Como em outras épocas, o futebol tem sido um refúgio. Lembro de quando, na adolescência, eu ia pra jogos sozinho e a pé, andava cerca de uns 30 minutos para chegar ao estádio. Lembro também que esses momentos eram sempre de reflexão e de meditação (ainda que na época eu olhasse pra tudo isso como “frescura”). Aquele time de 2012 era fenomenal e com aquele programa social do governo, eu não perdia um jogo sequer. Era preciso reservar por ligação os ingressos para as partidas e, geralmente, eles esgotavam rápido. Sempre abria as 9:00 da manhã, então, eu pedia ao professor para ir ao banheiro e ficava tentando ligar por alguns bons minutos até o sistema funcionar.

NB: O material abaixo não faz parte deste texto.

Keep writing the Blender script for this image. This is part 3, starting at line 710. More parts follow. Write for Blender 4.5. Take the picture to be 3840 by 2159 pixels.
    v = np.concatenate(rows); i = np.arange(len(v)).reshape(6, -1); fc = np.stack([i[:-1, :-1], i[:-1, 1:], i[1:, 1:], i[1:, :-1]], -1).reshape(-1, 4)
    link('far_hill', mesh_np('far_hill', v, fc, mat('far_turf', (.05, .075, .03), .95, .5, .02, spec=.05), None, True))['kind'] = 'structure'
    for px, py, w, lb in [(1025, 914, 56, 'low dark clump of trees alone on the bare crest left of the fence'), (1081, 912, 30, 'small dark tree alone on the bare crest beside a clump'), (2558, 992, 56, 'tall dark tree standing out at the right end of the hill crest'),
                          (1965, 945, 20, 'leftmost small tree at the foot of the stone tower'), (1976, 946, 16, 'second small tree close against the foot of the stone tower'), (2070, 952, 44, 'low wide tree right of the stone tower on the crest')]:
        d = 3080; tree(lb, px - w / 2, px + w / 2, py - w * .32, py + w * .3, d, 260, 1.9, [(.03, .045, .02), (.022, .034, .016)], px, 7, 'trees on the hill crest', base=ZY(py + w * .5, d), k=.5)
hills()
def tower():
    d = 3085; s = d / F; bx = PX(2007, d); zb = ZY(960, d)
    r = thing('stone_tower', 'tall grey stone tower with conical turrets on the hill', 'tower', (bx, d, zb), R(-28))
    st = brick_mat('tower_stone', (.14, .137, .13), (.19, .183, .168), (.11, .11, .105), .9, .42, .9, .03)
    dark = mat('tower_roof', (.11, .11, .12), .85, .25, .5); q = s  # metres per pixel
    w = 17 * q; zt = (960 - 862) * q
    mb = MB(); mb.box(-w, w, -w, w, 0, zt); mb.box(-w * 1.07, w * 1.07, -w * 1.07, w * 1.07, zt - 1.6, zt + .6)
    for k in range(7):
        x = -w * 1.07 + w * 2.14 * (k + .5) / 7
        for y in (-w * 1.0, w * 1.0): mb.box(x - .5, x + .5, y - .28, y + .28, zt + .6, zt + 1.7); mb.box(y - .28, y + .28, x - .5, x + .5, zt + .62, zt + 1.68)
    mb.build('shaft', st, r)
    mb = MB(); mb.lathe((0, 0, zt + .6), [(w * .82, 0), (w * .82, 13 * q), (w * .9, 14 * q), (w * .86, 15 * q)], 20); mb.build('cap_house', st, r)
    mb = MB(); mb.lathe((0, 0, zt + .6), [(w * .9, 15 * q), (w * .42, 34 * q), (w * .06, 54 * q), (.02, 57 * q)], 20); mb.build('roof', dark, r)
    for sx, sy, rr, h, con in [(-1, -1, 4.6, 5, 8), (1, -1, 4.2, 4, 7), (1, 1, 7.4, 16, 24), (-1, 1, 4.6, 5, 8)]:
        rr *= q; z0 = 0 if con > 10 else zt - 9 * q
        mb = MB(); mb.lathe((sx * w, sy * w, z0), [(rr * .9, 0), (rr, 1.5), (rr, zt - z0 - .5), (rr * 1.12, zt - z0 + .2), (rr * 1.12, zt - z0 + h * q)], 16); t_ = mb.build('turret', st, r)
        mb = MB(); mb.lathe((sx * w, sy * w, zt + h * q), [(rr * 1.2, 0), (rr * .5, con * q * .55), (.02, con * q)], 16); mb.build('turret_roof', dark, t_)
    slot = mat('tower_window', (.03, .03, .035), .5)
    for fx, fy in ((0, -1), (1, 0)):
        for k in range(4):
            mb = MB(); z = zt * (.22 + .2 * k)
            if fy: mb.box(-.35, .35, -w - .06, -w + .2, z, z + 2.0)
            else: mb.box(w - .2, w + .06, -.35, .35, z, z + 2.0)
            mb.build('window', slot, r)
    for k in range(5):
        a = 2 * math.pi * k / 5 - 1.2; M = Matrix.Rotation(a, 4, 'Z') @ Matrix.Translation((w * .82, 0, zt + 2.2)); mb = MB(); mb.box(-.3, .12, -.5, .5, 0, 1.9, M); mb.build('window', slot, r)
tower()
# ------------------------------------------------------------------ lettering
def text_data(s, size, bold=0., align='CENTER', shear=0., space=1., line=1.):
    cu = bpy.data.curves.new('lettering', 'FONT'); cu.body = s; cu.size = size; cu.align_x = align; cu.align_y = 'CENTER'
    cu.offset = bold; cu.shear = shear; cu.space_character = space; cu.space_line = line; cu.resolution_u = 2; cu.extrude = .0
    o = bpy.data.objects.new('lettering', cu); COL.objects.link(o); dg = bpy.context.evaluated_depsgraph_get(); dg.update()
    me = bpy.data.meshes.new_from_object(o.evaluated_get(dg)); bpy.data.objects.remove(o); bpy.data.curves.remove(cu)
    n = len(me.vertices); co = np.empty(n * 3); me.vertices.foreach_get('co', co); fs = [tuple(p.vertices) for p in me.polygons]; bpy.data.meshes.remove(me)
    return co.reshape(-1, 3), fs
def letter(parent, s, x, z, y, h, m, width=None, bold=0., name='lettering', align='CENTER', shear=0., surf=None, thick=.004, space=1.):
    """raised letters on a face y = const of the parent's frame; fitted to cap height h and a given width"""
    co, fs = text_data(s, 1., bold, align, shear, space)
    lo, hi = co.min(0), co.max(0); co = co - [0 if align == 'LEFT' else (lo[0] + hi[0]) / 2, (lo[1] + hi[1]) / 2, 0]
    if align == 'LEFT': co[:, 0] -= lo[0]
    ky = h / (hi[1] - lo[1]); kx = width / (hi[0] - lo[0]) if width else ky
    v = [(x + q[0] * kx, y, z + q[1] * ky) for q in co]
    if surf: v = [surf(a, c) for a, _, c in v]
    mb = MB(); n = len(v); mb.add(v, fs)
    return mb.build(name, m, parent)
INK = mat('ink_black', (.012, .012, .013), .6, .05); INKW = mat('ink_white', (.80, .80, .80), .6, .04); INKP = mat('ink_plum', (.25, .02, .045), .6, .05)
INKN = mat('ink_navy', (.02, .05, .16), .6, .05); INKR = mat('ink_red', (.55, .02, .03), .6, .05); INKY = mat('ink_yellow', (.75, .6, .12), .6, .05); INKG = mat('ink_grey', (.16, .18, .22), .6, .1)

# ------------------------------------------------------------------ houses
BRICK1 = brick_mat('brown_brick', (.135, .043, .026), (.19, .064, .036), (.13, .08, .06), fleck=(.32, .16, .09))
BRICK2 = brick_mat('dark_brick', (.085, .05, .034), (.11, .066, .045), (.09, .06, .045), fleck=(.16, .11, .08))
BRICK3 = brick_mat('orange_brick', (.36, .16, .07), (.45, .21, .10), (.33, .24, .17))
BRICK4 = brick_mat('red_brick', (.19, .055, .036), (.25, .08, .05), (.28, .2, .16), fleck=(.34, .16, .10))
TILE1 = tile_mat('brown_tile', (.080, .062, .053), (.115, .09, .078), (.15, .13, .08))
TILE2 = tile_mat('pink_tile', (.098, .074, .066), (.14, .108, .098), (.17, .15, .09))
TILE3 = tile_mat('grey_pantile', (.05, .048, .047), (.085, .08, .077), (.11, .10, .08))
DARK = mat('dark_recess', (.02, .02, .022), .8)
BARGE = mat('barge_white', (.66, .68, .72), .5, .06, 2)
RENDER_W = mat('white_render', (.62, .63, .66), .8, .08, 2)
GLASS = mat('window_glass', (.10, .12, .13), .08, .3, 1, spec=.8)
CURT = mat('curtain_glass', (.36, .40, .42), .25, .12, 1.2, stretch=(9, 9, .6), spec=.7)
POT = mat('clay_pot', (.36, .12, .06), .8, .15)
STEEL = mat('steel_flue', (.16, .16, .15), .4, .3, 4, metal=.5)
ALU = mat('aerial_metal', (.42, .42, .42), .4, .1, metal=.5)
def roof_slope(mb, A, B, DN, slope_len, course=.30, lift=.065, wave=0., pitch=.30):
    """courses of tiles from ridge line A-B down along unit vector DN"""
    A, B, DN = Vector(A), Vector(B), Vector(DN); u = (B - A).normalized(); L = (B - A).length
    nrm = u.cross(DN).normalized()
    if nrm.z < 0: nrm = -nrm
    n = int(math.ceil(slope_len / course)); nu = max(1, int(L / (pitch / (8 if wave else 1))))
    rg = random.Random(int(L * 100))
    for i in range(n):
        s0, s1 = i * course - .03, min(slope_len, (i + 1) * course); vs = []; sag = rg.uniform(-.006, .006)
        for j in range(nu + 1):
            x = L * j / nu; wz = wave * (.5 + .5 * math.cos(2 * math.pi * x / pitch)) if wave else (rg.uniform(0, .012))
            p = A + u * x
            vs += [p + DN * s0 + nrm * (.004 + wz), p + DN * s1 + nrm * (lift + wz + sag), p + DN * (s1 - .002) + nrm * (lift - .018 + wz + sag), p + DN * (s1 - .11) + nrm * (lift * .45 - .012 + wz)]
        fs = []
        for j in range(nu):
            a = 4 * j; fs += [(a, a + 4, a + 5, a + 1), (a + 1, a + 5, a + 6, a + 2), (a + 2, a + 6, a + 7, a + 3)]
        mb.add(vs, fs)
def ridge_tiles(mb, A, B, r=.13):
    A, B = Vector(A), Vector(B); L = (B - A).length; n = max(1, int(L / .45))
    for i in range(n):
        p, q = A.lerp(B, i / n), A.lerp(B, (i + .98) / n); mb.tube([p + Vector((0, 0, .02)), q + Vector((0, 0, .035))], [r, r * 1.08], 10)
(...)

Ultimamente tem se popularizado uma frase nas bolhas das redes sociais das diversas torcidas: “Não é só futebol”. Essa frase é como uma casa de espelhos, tem várias perspectivas, diversos lados, reflexos de muitos tamanhos e formas. A que eu ultimamente tenho pensado mais é sobre o fato de todo o espetáculo em torno desse esporte funcionar como uma válvula de espace pra tanta gente. Milhares de pessoas vão ao estádio, a um bar ou ligam a TV de casa pra assistir o futebol, ver os gols, o clube do coração, os esquemas táticos, a habilidade de um jogador específico, a partida eletrizante entre dois bons times, mas, fundamentalmente, buscam no futebol uma distração. 90 minutos + acréscimos de apego a sentimentos tão intensos quanto fugazes, tão táteis quanto voláteis. Se desmancham no ar ao fim da partida, no caminho pra casa, a pé ou de ônibus. Por mais que se busque o que foi sentido na partida, tudo jaz apenas naqueles locais da memória que nos fazem entrar em nostalgia e, claro, rememorar até pode ser bom, mas não é a mesma coisa e também não possui o poder de nos conceder a mesma embriaguez do vivido. Pelo contrário, nesse sentido, o rememorar é tão sóbrio que costuma nos expulsar de nosso inconsciente e nos jogar de volta para a realidade.

12:30.

Eu havia almoçado, clicado em “almoçar” na agenda do celular para sinalizar uma tarefa cumprida e tinha refletido sobre tudo isso e mais um pouco, mas tinha algo de errado no ar, literalmente. Algo cheirava mal e eu demorei pra reagir até que lembrei que há alguns dias atrás eu tinha esquecido a água do café no fogo. Levantei do sofá confuso e apontei os olhos para o fogão na cozinha. A panela de feijão continuara no fogo todo esse tempo e o “algo estranho no ar” era o pouco que restara do feijão que havia queimado. Desliguei o fogo, esperei tudo esfriar e joguei aquilo no lixo pensando que esses lapsos de atenção têm acontecido frequentemente nas últimas semanas e isso pode estar ligado, na pior das hipóteses, ao histórico de Alzheimer da minha família ou, na melhor das hipóteses, ao fato de que eu posso não estar lidando tão bem com os estresses da pós-graduação quanto eu acreditava estar.

13:00, passei o café e me dirigi ao e-reader para adiantar a leitura da disciplina da semana que vem planejando não me atrasar para a aula da noite.

Talvez não tenha funcionado, ainda estou escrevendo 20 minutos antes da hora que planejei sair pra chegar cedo. Pelo menos, isso. Então, talvez eu chegue na hora.